Clouds make me think of mercy. Remember the cloud in the Old Testament?

The LORD went ahead of them. He guided them during the day with a pillar of cloud, and he provided light at night with a pillar of fire. This allowed them to travel by day or by night. – Exodus 13:21

Where I come from, clouds most often present as rain, except in the summer. These summertime hazes burn off in the early afternoon. But they’ve taken the zing out of the sun. The sun experiences a certain amount of stunting in its regular orbit. The day doesn’t get nearly as hot if the sun spent the morning thwarted by the marine layer.

In the blazing heat of the desert, the Lord presented Himself as a cloud. I see the Lord shielding the Israelites, providing some shade in a burning land. He blocked some of the dry, debilitating heat only deserts provide. Plus, the cloud would be easy to see in a sun-drenched land. Blue sky, golden sand and a towering gray cloud.”One of these things is not like the other, one of these things just doesn’t belong…”

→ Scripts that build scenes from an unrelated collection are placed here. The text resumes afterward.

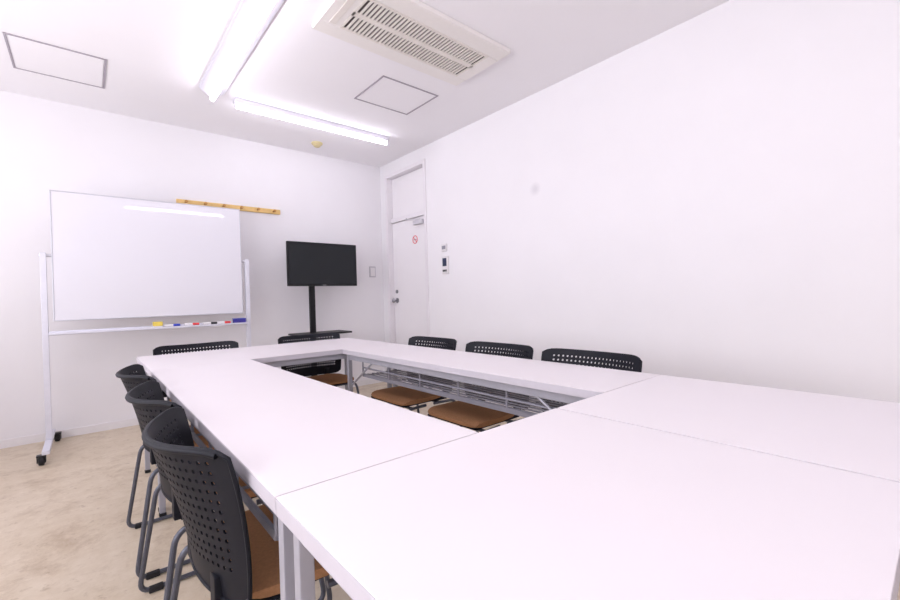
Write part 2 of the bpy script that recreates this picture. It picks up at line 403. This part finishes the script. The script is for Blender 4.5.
# ------------------------------------------------------------------ tables
TH = .70
def table(label, x0, x1, y0, y1, rack=None, along='Y', inset=.03, li=.034):
    t = thing('folding_table', label, 'table', ((x0+x1)/2, (y0+y1)/2, 0), 'white folding tables')
    gx, gy = .0030, .0010
    x0 += gx; x1 -= gx; y0 += gy; y1 -= gy
    tt = MB().box(x0+.0006, x1-.0006, y0+.0006, y1-.0006, TH-.003, TH, .0010).build('tabletop', M['tabletop'], t)
    MB().box(x0, x1, y0, y1, TH-.030, TH-.0031, .002).build('edge_band', M['edge'], tt)
    r = .0125
    ix, iy = (inset, li) if along == 'Y' else (li, inset)
    px = (x0+ix, x1-ix); py = (y0+iy, y1-iy)
    for x in px:
        for y in py:
            lg = MB().box(x-r, x+r, y-r, y+r, .018, TH-.031, .003).build('leg', M['steel'], t)
            MB().box(x-r-.002, x+r+.002, y-r-.002, y+r+.002, 0, .0178, .003).build('foot_cap', M['rubber'], lg)
    a = MB(); z0, z1 = TH-.065, TH-.0305
    a.box(px[0]+.014, px[1]-.014, py[0]-.010, py[0]+.010, z0, z1, .002); a.box(px[0]+.014, px[1]-.014, py[1]-.010, py[1]+.010, z0, z1, .002)
    a.box(px[0]-.008, px[0]+.008, py[0]+.014, py[1]-.014, z0, z1, .002); a.box(px[1]-.008, px[1]+.008, py[0]+.014, py[1]-.014, z0, z1, .002)
    a.build('apron', M['steel'], t)
    for k in range(2):
        if along == 'Y': MB().box(px[0]+r, px[1]-r, py[k]-.009, py[k]+.009, .20, .225, .003).build('stretcher', M['steel'], t)
        else: MB().box(px[k]-.009, px[k]+.009, py[0]+r, py[1]-r, .20, .225, .003).build('stretcher', M['steel'], t)
    if rack:
        z = TH-.150
        k = MB(); a0, a1 = py[0]+.13, py[1]-.13
        n = 10
        for x in (px[0]+.022, px[1]-.022):
            k.box(x-.004, x+.004, a0, a1, z-.010, z+.010, .001)
            k.bar((x, a0, z+.045), (x, a1, z+.045), .0050, 8)
        for i in range(1, n-1):
            x = px[0]+.022+(px[1]-px[0]-.044)*i/(n-1)
            k.bar((x, a0, z), (x, a1, z), .0042, 8)
        for i in range(6):
            y = a0+(a1-a0)*i/5
            k.bar((px[0]+.022, y, z-.006), (px[1]-.022, y, z-.006), .0045, 8)
            for x in (px[0]+.022, px[1]-.022): k.bar((x, y, z), (x, y, z+.084), .0050, 8)
        k.build('wire_shelf', M['rack'], t)
        x = px[1]-.010 if rack == 'left' else px[0]+.010
        for s, yy in ((1, py[0]), (-1, py[1])):
            MB().bar((x, yy+s*.004, .47), (x, yy+s*.26, TH-.066), .006, 8).build('folding_stay', M['steel'], t)
    return t
LX0, LX1, RX0, RX1 = .217, .675, 1.215, 1.615
NY0, NY1, FY0, FY1 = .04, .70, 2.49, 3.19
table('long white table on the whiteboard side with three chairs tucked under', LX0, LX1, NY1, FY0, 'left')
table('long narrow white table along the right wall with wire shelf visible beneath', RX0, RX1, NY1, FY0, 'right')
table('white table across the far end nearest the television', LX0, RX1, FY0, FY1, None, 'X')
table('closest wide white table at lower centre, left of the long seam', LX0, .965, NY0, NY1, None, 'Y')
table('wide white table at lower right of the long seam near right wall', .965, RX1, NY0, NY1, None, 'Y')

# ------------------------------------------------------------------ chairs (local: sitter faces +x)
def back_point(u, v):
    uu = abs(u)
    hw = .242*(1-.06*(1-v)**2)
    z = .430+.308*v+.012*u*u*v
    z -= .020*uu**12*max(0, v-.5)/.5
    z += .024*uu**12*max(0, .5-v)/.5
    x = -.220-.040*v-.038*v*v
    x += (.052+.046*v)*u*u
    return Vector((x, hw*u, z))
def backrest_mesh():
    nu, nv = 26, 16
    bm = bmesh.new(); cache = {}
    def V(i, j):   # half-grid integer coords
        k = (i, j)
        if k not in cache: cache[k] = bm.verts.new(back_point(i/(nu)-1, j/(2*nv)))
        return cache[k]
    for i in range(nu):
        for j in range(nv):
            I, J = 2*i, 2*j
            ring = [(I, J), (I+1, J), (I+2, J), (I+2, J+1), (I+2, J+2), (I+1, J+2), (I, J+2), (I, J+1)]
            bv = [V(a, b) for a, b in ring]
            hole = 2 <= i < nu-2 and 3 <= j < nv-1
            if not hole: bm.faces.new(bv); continue
            iv = []
            for a, b in ring:
                du, dv = a-(I+1), b-(J+1)
                k = .35 if du and dv else .45
                iv.append(bm.verts.new(back_point((I+1+du*k)/nu-1, (J+1+dv*k)/(2*nv))))
            for k in range(8): bm.faces.new((bv[k], bv[(k+1) % 8], iv[(k+1) % 8], iv[k]))
    bmesh.ops.recalc_face_normals(bm, faces=bm.faces)
    bmesh.ops.solidify(bm, geom=list(bm.faces), thickness=.004)
    m = MB(); m.bm.free(); m.bm = bm
    pts = [back_point(-1+2*i/28, 0) for i in range(28)]+[back_point(1, j/12) for j in range(12)]+[back_point(1-2*i/28, 1) for i in range(28)]+[back_point(-1, 1-j/12) for j in range(12)]
    m.tube(pts, .0042, 8, True)
    top = [back_point(-.93+1.86*i/28, .985)+Vector((-.004, 0, 0)) for i in range(29)]
    m.tube(top, .0065, 8)
    return m
def make_chair():
    t = thing('stacking_chair', 'x', 'chair', (0,0,0), 'black perforated chairs around the tables')
    s = MB(); nx, ny = 14, 14; grid = {}
    def sp(a, b):
        x = -.002+.164*a; y = .198*b*(1-.10*max(0, -a))
        r = (abs(a)**4+abs(b)**4)
        k = 1/max(1, (abs(a)**7+abs(b)**7)**(1/7)) if max(abs(a), abs(b)) > 0 else 1
        x = -.002+(x+.002)*k; y *= k
        z = .440-.022*max(0, r-.15)**1.3*.5-.02*max(0, a-.55)**2*2+.006*b*b-.006*(1-a*a)
        return Vector((x, y, z))
    for i in range(nx+1):
        for j in range(ny+1): grid[i, j] = s.bm.verts.new(sp(-1+2*i/nx, -1+2*j/ny))
    for i in range(nx):
        for j in range(ny): s.bm.faces.new((grid[i, j], grid[i+1, j], grid[i+1, j+1], grid[i, j+1]))
    bmesh.ops.recalc_face_normals(s.bm, faces=s.bm.faces)
    ext = bmesh.ops.extrude_face_region(s.bm, geom=list(s.bm.faces))
    for v in [g for g in ext['geom'] if isinstance(g, bmesh.types.BMVert)]:
        v.co.z = .407; v.co.x = -.002+(v.co.x+.002)*.97; v.co.y *= .97
    s.build('seat', M['seat'], t, local=True)
    MB().box(-.145, .150, -.18, .18, .396, .4065, .005).build('seat_pan', M['black'], t, local=True)
    backrest_mesh().build('backrest', M['black'], t, local=True, ang=50)
    for y in (-1, 1):
        br = MB(); br.box(-.212, -.190, y*.13-.02, y*.13+.02, .388, .475, .004); br.box(-.195, -.12, y*.13-.02, y*.13+.02, .384, .3955, .003)
        br.build('back_bracket', M['black'], t, local=True)
    for y in (-1, 1):
        pts = fillet([(-.06, y*.19, .386), (-.215, y*.205, .386), (-.275, y*.236, .0105), (.195, y*.236, .0105), (.140, y*.205, .386), (.0, y*.19, .386)], .045, 6)
        lg = MB().tube(pts, .0082, 10).build('leg', M['chrome'], t, local=True)
        for x in (-.225, .145):
            MB().box(x-.022, x+.022, y*.236-.011, y*.236+.011, 0, .020, .004).build('glide', M['rubber'], lg, local=True)
    for x in (-.10, .10):
        st = MB(); st.bar((x, -.195, .386), (x, .195, .386), .008); st.build('stretcher', M['chrome'], t, local=True)
    return t
spots = [
 (.386, 1.085, 0, 'closest black perforated chair on the whiteboard side, tucked under the table'),
 (.386, 1.60, 0, 'middle of three black chairs along the whiteboard side of the tables'),
 (.386, 2.17, 0, 'farthest of three black chairs along the whiteboard side of the tables'),
 (.55, 3.02, -PI/2, 'black chair at the far table in front of the whiteboard'),
 (1.31, 3.02, -PI/2, 'black chair at the far table in front of the television'),
 (1.480, 2.170, PI, 'black chair on the right side closest to the door'),
 (1.480, 1.59, PI, 'middle of three black chairs along the right wall side'),
 (1.480, 1.045, PI, 'black chair on the right wall side farthest from the door'),
]
proto = make_chair()
for i, (x, y, rz, lb) in enumerate(spots):
    o = proto if i == 0 else copy_tree(proto)
    o.location = (x, y, 0); o.rotation_euler = (0, 0, rz); o['label'] = lb

# ------------------------------------------------------------------ added fill lamp aimed up at the ceiling, with an invented window frame
wy0, wy1, wz0, wz1 = -1.6, 3.6, .8, 2.2
f = MB(); e = .05
f.box(XL, XL+.04, wy0-e, wy1+e, wz1, wz1+e, .004); f.box(XL, XL+.04, wy0-e, wy1+e, wz0-e, wz0, .004)
for y in (wy0-e/2, wy0+1.733, wy0+3.467, wy1+e/2): f.box(XL, XL+.04, y-e/2, y+e/2, wz0, wz1, .004)
struct('added_window_1', f, M['alu'])  # made-up window frame on the unseen left wall, added to go with the fill lamp
al = bpy.data.lights.new('fill_light', 'AREA'); al.shape = 'RECTANGLE'; al.size = wy1-wy0; al.size_y = wz1-wz0; al.energy = 103; al.color = (.96, .94, 1.0)
ao = bpy.data.objects.new('fill_light', al); COL.objects.link(ao)
ao.location = (XL+.50, (wy0+wy1)/2, (wz0+wz1)/2-.15)
ao.rotation_euler = Vector((1, 0, .80)).to_track_quat('-Z', 'Y').to_euler()

# ------------------------------------------------------------------ camera and world
fpx = 426.0
Yc = Vector((87-450, 307-300, fpx)).normalized()
Xc = Vector((950-450, 283-300, fpx)); Xc = (Xc-Yc*Xc.dot(Yc)).normalized()
Dc = Yc.cross(Xc).normalized()
right = Vector((Xc.x, Yc.x, -Dc.x)); down = Vector((Xc.y, Yc.y, -Dc.y)); fwd = Vector((Xc.z, Yc.z, -Dc.z))
R = Matrix((right, -down, -fwd)).transposed()
cam = bpy.data.cameras.new('camera'); co = bpy.data.objects.new('camera', cam); COL.objects.link(co)
co.matrix_world = Matrix.Translation((0, 0, 1.01)) @ R.to_4x4()
cam.sensor_width = 36; cam.lens = fpx/900*36; cam.clip_start = .01
S.camera = co
wd = bpy.data.worlds.new('world'); S.world = wd; wd.use_nodes = True
bg = wd.node_tree.nodes['Background']; bg.inputs[0].default_value = (.9, .88, 1, 1); bg.inputs[1].default_value = .3
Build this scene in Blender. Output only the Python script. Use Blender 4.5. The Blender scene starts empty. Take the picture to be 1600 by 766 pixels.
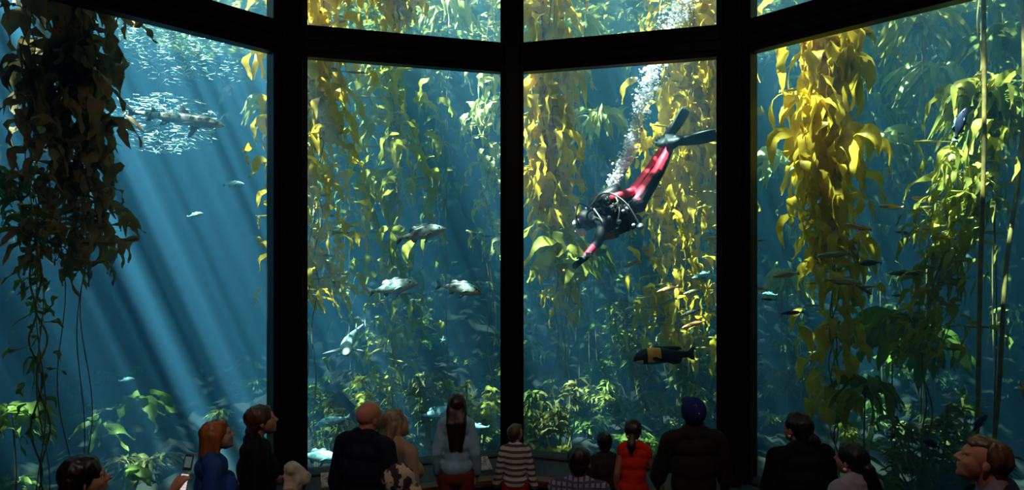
import bpy, bmesh, math, random
import numpy as np
from mathutils import Vector, Matrix, Euler, Quaternion, noise

C = bpy.context.scene.collection
S = bpy.context.scene
R = math.radians
random.seed(7)
rng = np.random.default_rng(7)

# ------------------------------------------------------------------ camera
F = 1075.0                      # focal length in pixels of the 1600 x 766 frame
CAM_Z, HOR = 3.0, 370.0
cam_d = bpy.data.cameras.new('camera'); cam = bpy.data.objects.new('camera', cam_d); C.objects.link(cam)
cam.location = (0, 0, CAM_Z); cam.rotation_euler = (R(90), 0, 0)
cam_d.sensor_width = 36; cam_d.lens = F / 1600 * 36; cam_d.shift_y = -(383 - HOR) / 1600
cam_d.clip_start = 0.05; cam_d.clip_end = 200
S.camera = cam

def P(x, y, D):                 # a pixel of the frame at depth D, as a point of the place
    return Vector(((x - 800) / F * D, D, CAM_Z - (y - HOR) / F * D))

# ------------------------------------------------------------------ light
S.view_settings.view_transform = 'Standard'; S.view_settings.look = 'None'
S.view_settings.gamma = 1; S.view_settings.use_curve_mapping = False
S.view_settings.exposure = 0.0
w = bpy.data.worlds.new('sky'); S.world = w; w.use_nodes = True
bg = w.node_tree.nodes['Background']
bg.inputs[0].default_value = (0.42, 0.66, 1.0, 1); bg.inputs[1].default_value = 1.7
sun_d = bpy.data.lights.new('sun', 'SUN'); sun = bpy.data.objects.new('sun', sun_d); C.objects.link(sun)
SUN_DIR = Vector((0.38, 0.15, -1)).normalized()
sun.rotation_euler = SUN_DIR.to_track_quat('-Z', 'Y').to_euler()
sun_d.energy = 84; sun_d.angle = R(0.53); sun_d.color = (1.0, 0.93, 0.80)
S.cycles.volume_bounces = 2; S.cycles.max_bounces = 8; S.cycles.transparent_max_bounces = 24
S.cycles.diffuse_bounces = 3; S.cycles.glossy_bounces = 3; S.cycles.transmission_bounces = 4
S.cycles.use_denoising = True; S.cycles.sample_clamp_indirect = 4
S.cycles.caustics_reflective = False; S.cycles.caustics_refractive = False

# ------------------------------------------------------------------ material helpers
def mat(name, color, rough=0.6, metal=0.0, spec=0.3, var=0.0, scale=8.0, trans=None, bump=0.0, color2=None, detail=3.0, lo=0.35, hi=0.65, coord='Object', stretch=(1, 1, 1), coat=0.0):
    m = bpy.data.materials.new(name); m.use_nodes = True
    nt = m.node_tree; N = nt.nodes; L = nt.links
    b = N['Principled BSDF']; out = N['Material Output']
    b.inputs['Roughness'].default_value = rough; b.inputs['Metallic'].default_value = metal
    b.inputs['Specular IOR Level'].default_value = spec
    b.inputs['Coat Weight'].default_value = coat
    tc = N.new('ShaderNodeTexCoord'); mp = N.new('ShaderNodeMapping'); mp.inputs['Scale'].default_value = stretch
    L.new(tc.outputs[coord], mp.inputs[0])
    nz = N.new('ShaderNodeTexNoise'); nz.inputs['Scale'].default_value = scale; nz.inputs['Detail'].default_value = detail
    L.new(mp.outputs[0], nz.inputs['Vector'])
    rp = N.new('ShaderNodeValToRGB'); rp.color_ramp.elements[0].position = lo; rp.color_ramp.elements[1].position = hi
    c2 = color2 if color2 else tuple(max(0, c * (1 - var)) for c in color)
    rp.color_ramp.elements[0].color = (*c2, 1); rp.color_ramp.elements[1].color = (*color, 1)
    L.new(nz.outputs['Fac'], rp.inputs[0]); L.new(rp.outputs[0], b.inputs['Base Color'])
    if bump:
        bp = N.new('ShaderNodeBump'); bp.inputs['Strength'].default_value = bump; bp.inputs['Distance'].default_value = 0.01
        L.new(nz.outputs['Fac'], bp.inputs['Height']); L.new(bp.outputs[0], b.inputs['Normal'])
    if trans:
        tr = N.new('ShaderNodeBsdfTranslucent'); mx = N.new('ShaderNodeMixShader'); mx.inputs[0].default_value = trans
        L.new(rp.outputs[0], tr.inputs[0]); L.new(b.outputs[0], mx.inputs[1]); L.new(tr.outputs[0], mx.inputs[2])
        L.new(mx.outputs[0], out.inputs['Surface'])
    return m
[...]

Clouds also obscure the sky. They can make it hard to see and sometimes they depress us. Their grayness, day after day, wearies us. We long to see the sunshine again. Knowing the Israelites, they probably had some complaints of this variety. “Oh, to see the sky again! Why don’t God’s clouds every make it rain?” And so on.

And yet I pray you experience some of this “cloud action” in your life. Clouds serve a purpose. They’re part of the plan, just like the seasons. God’s clouds protect us (Psalm 84), and then, at the right time, the payoff.